Bruce Dickinson is at his signature best here with challenging ranges, singing the songs penned by Adrian Smith and Steve Harris. All three seemingly had made sure Dickinson's power was not underused and at the same time made certain every word was just as understandable as the last, so vocals and music flowed evenly. The singing misses found on 'Piece of Mind' and 'Powerslave' are nowhere to be found on this album.

Though this album does signal a transition of sound in Iron Maiden with the addition of guitar synth you wouldn't know it by listening. It's the perfection of the old sound from 'Piece', from 'Powerslave', from 'Number of the Beast. You hear it -- in my opinion -- in one of the greatest songs of all time, "Wasted Years"; a five-plus minute introspective of Iron Maiden's touring life, filled with regret, realization, and reality. That definitive tipping point song; where Zeppelin had 'Kasmir', Maiden's 'Wasted Years' is that exact location where the bridge of Old Maiden and New Maiden meet, shake hands, and share tea.

Without 'Wasted Years', the other songs by themselves would own the whole album. Iron Maiden wastes no time, no pun intended, with the intro song 'Caught Somewhere in Time'. A slow build up to start, but once we clear the start the blitz is hard, charging, and in your face. Dickinson is literally five inches in front of you, singing the song.
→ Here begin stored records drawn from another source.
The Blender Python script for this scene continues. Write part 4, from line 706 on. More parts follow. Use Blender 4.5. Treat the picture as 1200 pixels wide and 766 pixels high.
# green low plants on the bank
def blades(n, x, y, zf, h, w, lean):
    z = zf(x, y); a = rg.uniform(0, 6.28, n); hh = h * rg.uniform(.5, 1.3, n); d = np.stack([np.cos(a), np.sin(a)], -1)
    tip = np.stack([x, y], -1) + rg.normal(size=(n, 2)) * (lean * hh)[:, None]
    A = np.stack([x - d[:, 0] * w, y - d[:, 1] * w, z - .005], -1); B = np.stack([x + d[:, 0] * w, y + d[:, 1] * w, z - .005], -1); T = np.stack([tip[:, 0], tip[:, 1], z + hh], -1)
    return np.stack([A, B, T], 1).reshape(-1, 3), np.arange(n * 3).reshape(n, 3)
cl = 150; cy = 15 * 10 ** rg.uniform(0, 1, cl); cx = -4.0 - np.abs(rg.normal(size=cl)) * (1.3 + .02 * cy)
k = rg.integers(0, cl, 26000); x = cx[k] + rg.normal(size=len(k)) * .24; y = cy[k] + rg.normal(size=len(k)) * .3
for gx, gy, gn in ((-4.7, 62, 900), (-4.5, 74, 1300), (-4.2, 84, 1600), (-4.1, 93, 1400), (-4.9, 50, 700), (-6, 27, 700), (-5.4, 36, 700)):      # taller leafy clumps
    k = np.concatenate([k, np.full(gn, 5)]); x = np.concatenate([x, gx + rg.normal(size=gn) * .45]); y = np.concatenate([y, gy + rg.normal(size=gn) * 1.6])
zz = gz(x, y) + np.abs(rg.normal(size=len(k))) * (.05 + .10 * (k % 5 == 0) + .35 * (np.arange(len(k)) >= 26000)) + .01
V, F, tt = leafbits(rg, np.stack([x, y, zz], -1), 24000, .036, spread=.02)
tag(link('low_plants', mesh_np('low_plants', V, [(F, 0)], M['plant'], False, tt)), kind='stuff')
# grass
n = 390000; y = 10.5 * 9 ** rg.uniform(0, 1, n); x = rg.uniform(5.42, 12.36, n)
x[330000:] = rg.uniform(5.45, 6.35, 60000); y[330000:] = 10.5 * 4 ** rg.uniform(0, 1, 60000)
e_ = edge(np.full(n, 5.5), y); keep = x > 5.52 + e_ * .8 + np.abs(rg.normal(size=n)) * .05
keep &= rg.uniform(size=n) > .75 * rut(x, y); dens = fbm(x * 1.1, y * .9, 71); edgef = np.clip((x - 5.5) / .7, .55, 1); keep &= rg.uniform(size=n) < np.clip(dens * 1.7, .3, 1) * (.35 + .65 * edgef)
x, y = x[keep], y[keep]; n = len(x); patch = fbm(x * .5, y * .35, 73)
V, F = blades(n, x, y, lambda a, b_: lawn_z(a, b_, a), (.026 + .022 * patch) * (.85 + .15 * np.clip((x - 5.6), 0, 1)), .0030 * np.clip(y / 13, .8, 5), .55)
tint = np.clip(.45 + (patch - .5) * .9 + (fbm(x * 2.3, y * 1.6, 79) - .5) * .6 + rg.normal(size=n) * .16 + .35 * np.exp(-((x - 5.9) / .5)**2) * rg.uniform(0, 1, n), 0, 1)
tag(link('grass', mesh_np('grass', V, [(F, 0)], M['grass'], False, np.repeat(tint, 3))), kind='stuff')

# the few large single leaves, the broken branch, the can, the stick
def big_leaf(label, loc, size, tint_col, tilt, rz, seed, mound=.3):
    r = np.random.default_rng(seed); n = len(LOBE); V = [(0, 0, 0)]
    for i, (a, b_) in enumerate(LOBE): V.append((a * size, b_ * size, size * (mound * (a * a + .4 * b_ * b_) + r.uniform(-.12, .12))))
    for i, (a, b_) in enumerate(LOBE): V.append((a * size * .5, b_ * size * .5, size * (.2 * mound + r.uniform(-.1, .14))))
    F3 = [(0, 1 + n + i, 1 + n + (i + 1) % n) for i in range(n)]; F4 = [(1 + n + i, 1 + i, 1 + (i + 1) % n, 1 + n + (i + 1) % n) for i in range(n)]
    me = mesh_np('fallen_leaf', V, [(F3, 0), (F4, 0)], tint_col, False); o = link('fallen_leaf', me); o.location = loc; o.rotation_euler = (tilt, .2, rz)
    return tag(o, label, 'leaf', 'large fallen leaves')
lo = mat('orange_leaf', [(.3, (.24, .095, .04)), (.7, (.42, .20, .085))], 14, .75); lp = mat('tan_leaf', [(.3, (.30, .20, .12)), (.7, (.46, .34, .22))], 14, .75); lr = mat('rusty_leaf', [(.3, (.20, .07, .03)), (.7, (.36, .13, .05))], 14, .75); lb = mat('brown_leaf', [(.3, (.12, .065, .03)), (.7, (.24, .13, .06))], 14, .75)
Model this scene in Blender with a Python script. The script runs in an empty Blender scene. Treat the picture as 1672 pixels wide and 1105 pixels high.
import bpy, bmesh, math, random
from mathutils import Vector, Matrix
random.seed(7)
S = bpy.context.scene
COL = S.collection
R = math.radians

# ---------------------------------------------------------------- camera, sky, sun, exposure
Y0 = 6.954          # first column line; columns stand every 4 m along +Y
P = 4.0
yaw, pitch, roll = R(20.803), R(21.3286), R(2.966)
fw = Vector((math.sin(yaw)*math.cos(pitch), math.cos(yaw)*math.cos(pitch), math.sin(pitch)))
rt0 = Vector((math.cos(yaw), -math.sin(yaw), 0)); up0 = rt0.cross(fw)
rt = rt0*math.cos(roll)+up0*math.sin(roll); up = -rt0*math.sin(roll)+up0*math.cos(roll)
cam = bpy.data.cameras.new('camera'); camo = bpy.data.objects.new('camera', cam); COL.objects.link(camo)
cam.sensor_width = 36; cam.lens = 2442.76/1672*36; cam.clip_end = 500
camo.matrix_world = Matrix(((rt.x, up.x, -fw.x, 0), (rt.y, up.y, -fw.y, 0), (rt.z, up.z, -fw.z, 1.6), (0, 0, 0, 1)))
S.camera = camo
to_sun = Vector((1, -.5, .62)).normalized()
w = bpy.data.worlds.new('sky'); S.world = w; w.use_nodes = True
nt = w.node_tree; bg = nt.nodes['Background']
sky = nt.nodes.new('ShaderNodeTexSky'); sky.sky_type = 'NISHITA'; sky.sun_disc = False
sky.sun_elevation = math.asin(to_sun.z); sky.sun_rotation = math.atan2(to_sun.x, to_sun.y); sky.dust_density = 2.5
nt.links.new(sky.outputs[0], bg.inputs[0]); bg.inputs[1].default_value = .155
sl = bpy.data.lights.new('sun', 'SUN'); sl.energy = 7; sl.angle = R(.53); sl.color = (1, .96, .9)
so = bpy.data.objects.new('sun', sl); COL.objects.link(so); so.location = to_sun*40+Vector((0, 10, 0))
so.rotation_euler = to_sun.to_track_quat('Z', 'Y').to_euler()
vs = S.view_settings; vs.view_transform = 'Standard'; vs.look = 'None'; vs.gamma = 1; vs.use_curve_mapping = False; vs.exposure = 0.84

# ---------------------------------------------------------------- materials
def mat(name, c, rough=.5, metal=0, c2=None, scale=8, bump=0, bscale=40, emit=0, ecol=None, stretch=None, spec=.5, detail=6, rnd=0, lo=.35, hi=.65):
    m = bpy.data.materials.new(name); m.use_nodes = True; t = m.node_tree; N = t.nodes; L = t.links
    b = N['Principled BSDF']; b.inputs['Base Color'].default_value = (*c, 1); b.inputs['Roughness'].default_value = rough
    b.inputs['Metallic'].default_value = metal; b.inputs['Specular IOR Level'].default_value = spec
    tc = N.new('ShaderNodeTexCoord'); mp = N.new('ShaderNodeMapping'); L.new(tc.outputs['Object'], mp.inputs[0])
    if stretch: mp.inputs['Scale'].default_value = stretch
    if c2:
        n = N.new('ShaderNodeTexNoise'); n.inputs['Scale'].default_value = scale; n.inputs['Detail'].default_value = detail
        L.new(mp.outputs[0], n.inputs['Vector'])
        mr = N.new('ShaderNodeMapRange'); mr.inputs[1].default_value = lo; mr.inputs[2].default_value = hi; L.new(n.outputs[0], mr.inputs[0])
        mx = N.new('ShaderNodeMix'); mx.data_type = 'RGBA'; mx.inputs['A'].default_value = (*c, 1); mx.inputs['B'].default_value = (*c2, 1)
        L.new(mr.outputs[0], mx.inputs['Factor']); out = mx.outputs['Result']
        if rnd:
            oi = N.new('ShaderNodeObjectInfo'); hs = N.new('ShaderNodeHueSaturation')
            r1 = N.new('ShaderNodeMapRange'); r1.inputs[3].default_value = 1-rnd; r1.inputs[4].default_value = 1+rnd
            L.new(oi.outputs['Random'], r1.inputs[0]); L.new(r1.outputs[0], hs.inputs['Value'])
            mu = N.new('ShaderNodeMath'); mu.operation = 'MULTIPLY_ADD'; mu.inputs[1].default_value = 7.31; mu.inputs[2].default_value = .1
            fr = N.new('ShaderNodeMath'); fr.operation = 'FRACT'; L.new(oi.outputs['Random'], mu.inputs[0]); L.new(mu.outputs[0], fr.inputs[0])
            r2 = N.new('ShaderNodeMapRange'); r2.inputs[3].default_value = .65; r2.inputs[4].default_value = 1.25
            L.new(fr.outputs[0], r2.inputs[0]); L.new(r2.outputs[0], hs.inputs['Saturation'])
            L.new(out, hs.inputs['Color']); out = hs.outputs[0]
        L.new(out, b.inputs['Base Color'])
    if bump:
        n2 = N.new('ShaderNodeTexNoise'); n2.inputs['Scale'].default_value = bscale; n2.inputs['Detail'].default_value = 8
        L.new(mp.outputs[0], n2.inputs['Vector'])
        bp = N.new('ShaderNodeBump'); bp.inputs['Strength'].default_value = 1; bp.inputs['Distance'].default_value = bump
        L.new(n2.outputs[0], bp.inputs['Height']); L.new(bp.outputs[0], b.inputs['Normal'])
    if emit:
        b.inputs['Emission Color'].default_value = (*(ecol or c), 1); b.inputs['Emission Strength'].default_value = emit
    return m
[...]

Until the album 'Brave New World', no one would realize that the songs 'Sea of Madness' and 'Loneliness of the Long Distance Runner' were precursors to that future (and brilliant) release. 'Stranger in a Strange Land' and 'Heaven Can Wait' have lead ins and winks to the past to remind us that nothing has been left behind. The last track, 'Alexander the Great', would have been the track, if not for 'Wasted Years', that would have bridge the old sound and new sound of Maiden, where Maiden was not afraid to have a collection of eight minute songs on an album.

Even if you are not a heavy metal or Iron Maiden fan, this album represents so much in terms of musical quality and unleashed youth. We would like such purity in every release from our favorite musicians, but the truth is such purity is as unpredictable as a lightening strike, insomuch as if it will strike twice. Some say it does, but all I can say is this: 'Somewhere in Time' stands the test of time with any release, and even for non-Iron Maiden fans it cannot be passed up.